▸ **What this task involves**: Output exactly the lines from the first one down to the line containing "def rgb(r,g,b): return", inclusive.

▸ **Provided data**:
(begin)
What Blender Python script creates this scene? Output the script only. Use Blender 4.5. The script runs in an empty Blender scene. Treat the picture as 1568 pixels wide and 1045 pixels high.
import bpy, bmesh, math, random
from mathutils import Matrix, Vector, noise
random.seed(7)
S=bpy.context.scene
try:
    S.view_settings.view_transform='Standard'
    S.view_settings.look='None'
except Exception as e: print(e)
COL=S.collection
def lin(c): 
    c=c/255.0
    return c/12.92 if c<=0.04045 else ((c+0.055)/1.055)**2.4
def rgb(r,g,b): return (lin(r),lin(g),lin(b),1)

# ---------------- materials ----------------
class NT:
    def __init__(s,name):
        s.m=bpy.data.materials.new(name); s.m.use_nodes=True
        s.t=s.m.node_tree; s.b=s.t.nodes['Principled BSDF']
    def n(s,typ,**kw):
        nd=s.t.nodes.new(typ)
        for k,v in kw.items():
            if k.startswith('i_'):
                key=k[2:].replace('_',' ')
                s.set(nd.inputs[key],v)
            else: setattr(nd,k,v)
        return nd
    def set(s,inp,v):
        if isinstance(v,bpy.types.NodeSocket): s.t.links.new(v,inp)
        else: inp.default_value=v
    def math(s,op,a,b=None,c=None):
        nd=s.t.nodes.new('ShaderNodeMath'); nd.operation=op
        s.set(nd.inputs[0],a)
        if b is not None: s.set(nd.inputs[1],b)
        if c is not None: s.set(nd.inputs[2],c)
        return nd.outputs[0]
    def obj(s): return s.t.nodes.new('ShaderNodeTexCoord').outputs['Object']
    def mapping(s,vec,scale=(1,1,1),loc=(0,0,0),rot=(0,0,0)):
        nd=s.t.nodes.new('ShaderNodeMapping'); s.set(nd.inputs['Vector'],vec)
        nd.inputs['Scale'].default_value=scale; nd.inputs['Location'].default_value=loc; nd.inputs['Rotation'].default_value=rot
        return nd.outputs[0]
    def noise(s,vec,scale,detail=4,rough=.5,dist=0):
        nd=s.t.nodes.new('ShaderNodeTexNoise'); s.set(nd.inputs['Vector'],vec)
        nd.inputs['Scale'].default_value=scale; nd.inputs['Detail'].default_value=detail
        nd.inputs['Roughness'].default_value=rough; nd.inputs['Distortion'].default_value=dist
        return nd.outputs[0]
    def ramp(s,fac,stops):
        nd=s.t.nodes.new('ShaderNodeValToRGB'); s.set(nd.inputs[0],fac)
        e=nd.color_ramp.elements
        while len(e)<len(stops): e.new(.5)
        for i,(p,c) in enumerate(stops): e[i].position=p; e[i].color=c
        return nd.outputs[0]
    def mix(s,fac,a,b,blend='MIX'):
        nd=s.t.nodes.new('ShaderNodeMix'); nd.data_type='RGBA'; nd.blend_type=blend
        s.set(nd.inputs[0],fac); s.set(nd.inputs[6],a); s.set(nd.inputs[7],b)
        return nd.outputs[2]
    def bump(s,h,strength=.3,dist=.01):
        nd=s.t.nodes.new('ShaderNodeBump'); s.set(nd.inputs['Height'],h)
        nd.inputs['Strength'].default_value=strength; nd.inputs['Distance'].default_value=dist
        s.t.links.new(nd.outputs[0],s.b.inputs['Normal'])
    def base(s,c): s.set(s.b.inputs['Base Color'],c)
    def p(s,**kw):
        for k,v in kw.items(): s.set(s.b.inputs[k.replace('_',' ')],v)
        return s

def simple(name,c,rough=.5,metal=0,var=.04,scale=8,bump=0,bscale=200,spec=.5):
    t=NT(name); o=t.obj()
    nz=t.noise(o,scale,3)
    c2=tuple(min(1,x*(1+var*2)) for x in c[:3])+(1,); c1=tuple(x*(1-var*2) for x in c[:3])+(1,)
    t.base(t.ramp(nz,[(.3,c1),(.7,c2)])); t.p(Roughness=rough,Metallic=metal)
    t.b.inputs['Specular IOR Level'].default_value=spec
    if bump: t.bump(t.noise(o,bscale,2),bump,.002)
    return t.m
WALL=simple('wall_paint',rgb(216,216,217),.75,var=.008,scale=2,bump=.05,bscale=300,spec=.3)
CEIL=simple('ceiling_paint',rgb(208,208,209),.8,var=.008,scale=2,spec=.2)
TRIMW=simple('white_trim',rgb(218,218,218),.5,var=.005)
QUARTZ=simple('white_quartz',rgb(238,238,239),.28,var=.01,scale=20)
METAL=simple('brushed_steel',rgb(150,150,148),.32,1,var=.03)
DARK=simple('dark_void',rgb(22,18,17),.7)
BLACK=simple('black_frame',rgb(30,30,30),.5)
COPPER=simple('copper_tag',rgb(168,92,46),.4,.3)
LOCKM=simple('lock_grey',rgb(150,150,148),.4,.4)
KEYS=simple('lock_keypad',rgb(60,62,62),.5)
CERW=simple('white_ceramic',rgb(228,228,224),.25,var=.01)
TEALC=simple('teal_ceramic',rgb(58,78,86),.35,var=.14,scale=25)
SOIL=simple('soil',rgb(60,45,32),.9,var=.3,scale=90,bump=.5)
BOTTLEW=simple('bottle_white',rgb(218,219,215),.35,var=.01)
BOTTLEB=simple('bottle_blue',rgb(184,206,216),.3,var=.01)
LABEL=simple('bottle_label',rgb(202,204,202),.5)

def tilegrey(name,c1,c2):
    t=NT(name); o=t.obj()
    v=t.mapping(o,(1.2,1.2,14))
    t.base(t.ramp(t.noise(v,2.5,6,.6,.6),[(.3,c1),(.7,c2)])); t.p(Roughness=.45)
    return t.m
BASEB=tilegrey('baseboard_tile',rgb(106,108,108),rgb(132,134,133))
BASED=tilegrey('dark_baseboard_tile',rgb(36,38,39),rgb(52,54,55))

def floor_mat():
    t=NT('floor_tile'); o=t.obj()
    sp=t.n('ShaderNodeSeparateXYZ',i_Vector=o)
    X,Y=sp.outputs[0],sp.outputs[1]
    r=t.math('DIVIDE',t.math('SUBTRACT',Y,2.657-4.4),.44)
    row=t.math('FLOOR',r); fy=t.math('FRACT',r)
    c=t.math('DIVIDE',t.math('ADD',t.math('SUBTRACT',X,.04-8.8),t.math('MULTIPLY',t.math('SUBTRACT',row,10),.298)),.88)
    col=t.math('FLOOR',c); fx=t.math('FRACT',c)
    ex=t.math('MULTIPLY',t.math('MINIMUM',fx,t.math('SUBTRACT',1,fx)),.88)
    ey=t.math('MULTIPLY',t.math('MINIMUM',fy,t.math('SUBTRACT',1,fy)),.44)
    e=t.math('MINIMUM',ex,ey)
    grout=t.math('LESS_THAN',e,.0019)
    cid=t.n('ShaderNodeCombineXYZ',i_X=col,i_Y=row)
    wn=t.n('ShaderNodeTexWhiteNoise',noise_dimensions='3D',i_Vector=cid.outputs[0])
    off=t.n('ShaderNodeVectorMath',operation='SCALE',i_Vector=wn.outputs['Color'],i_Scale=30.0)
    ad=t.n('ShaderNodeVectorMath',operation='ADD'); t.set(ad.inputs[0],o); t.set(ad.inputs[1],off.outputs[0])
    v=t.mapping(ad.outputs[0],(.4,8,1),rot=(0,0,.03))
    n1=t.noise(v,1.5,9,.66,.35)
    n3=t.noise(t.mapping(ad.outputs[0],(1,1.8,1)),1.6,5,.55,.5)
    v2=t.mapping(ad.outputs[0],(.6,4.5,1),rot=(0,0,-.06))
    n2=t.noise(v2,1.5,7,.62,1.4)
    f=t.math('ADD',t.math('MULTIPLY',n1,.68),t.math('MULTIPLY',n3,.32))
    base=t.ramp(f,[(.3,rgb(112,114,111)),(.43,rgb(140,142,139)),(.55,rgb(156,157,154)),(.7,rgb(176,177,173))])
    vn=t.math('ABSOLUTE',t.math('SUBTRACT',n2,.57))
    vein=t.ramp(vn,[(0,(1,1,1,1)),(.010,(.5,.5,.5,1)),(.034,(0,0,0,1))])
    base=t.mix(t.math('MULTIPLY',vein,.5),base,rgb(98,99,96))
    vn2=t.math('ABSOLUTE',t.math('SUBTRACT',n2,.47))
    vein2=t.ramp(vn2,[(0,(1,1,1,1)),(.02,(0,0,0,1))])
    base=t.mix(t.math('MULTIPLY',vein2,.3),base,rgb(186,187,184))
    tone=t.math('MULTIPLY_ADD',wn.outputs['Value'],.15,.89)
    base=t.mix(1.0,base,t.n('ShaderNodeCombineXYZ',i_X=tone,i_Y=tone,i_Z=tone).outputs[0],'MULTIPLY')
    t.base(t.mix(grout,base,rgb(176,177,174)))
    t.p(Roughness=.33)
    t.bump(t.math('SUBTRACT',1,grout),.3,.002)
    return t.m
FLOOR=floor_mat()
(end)
▸ **Exercise solution**:
What Blender Python script creates this scene? Output the script only. Use Blender 4.5. The script runs in an empty Blender scene. Treat the picture as 1568 pixels wide and 1045 pixels high.
import bpy, bmesh, math, random
from mathutils import Matrix, Vector, noise
random.seed(7)
S=bpy.context.scene
try:
    S.view_settings.view_transform='Standard'
    S.view_settings.look='None'
except Exception as e: print(e)
COL=S.collection
def lin(c): 
    c=c/255.0
    return c/12.92 if c<=0.04045 else ((c+0.055)/1.055)**2.4
def rgb(r,g,b): return (lin(r),lin(g),lin(b),1)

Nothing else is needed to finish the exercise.